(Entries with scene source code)
_____

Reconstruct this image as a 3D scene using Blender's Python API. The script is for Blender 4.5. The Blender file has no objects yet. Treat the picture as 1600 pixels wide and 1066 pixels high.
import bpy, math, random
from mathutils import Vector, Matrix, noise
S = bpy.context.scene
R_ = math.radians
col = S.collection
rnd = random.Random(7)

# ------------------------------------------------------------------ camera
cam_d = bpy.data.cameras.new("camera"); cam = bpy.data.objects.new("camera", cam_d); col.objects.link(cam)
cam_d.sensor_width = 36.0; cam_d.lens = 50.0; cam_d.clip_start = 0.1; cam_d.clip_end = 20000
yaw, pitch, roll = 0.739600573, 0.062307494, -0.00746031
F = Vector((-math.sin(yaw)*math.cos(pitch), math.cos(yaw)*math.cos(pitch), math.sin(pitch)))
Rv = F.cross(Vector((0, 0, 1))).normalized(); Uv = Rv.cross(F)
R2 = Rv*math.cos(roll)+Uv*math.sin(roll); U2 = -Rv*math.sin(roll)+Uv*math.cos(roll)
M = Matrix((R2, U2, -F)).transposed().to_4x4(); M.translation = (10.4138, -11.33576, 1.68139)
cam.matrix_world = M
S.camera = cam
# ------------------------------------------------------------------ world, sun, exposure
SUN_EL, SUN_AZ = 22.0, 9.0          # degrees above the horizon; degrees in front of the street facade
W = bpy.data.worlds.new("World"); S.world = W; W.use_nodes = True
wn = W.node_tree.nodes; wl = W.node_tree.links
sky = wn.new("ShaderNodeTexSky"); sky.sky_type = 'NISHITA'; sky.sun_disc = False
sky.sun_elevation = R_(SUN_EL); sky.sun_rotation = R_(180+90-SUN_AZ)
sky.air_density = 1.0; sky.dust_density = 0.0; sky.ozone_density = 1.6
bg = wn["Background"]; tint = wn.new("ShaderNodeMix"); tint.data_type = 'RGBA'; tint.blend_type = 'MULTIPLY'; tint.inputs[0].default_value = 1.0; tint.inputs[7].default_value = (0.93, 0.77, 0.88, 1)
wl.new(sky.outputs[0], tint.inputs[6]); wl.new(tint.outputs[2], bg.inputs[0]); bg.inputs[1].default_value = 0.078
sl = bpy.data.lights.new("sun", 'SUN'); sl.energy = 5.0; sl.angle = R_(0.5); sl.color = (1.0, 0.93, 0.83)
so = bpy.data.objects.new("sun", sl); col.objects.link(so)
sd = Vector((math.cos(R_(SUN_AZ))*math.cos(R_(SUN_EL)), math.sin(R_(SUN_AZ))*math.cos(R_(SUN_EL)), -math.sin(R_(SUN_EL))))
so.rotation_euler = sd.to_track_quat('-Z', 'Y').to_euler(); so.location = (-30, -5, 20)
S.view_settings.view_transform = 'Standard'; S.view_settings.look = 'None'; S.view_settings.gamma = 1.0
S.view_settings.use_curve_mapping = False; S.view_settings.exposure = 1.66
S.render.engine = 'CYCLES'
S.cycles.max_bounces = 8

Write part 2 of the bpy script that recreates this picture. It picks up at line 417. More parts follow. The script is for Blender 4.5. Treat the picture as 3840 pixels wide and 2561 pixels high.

_____

AIM OF THE EXERCISE - Reproduce the full set of records precisely.

RESULT BELOW -
Reconstruct this image as a 3D scene using Blender's Python API. The script is for Blender 4.5. The Blender file has no objects yet. Treat the picture as 1600 pixels wide and 1066 pixels high.
import bpy, math, random
from mathutils import Vector, Matrix, noise
S = bpy.context.scene
R_ = math.radians
col = S.collection
rnd = random.Random(7)

# ------------------------------------------------------------------ camera
cam_d = bpy.data.cameras.new("camera"); cam = bpy.data.objects.new("camera", cam_d); col.objects.link(cam)
cam_d.sensor_width = 36.0; cam_d.lens = 50.0; cam_d.clip_start = 0.1; cam_d.clip_end = 20000
yaw, pitch, roll = 0.739600573, 0.062307494, -0.00746031
F = Vector((-math.sin(yaw)*math.cos(pitch), math.cos(yaw)*math.cos(pitch), math.sin(pitch)))
Rv = F.cross(Vector((0, 0, 1))).normalized(); Uv = Rv.cross(F)
R2 = Rv*math.cos(roll)+Uv*math.sin(roll); U2 = -Rv*math.sin(roll)+Uv*math.cos(roll)
M = Matrix((R2, U2, -F)).transposed().to_4x4(); M.translation = (10.4138, -11.33576, 1.68139)
cam.matrix_world = M
S.camera = cam
# ------------------------------------------------------------------ world, sun, exposure
SUN_EL, SUN_AZ = 22.0, 9.0          # degrees above the horizon; degrees in front of the street facade
W = bpy.data.worlds.new("World"); S.world = W; W.use_nodes = True
wn = W.node_tree.nodes; wl = W.node_tree.links
sky = wn.new("ShaderNodeTexSky"); sky.sky_type = 'NISHITA'; sky.sun_disc = False
sky.sun_elevation = R_(SUN_EL); sky.sun_rotation = R_(180+90-SUN_AZ)
sky.air_density = 1.0; sky.dust_density = 0.0; sky.ozone_density = 1.6
bg = wn["Background"]; tint = wn.new("ShaderNodeMix"); tint.data_type = 'RGBA'; tint.blend_type = 'MULTIPLY'; tint.inputs[0].default_value = 1.0; tint.inputs[7].default_value = (0.93, 0.77, 0.88, 1)
wl.new(sky.outputs[0], tint.inputs[6]); wl.new(tint.outputs[2], bg.inputs[0]); bg.inputs[1].default_value = 0.078
sl = bpy.data.lights.new("sun", 'SUN'); sl.energy = 5.0; sl.angle = R_(0.5); sl.color = (1.0, 0.93, 0.83)
so = bpy.data.objects.new("sun", sl); col.objects.link(so)
sd = Vector((math.cos(R_(SUN_AZ))*math.cos(R_(SUN_EL)), math.sin(R_(SUN_AZ))*math.cos(R_(SUN_EL)), -math.sin(R_(SUN_EL))))
so.rotation_euler = sd.to_track_quat('-Z', 'Y').to_euler(); so.location = (-30, -5, 20)
S.view_settings.view_transform = 'Standard'; S.view_settings.look = 'None'; S.view_settings.gamma = 1.0
S.view_settings.use_curve_mapping = False; S.view_settings.exposure = 1.66
S.render.engine = 'CYCLES'
S.cycles.max_bounces = 8

Write part 2 of the bpy script that recreates this picture. It picks up at line 417. More parts follow. The script is for Blender 4.5. Treat the picture as 3840 pixels wide and 2561 pixels high.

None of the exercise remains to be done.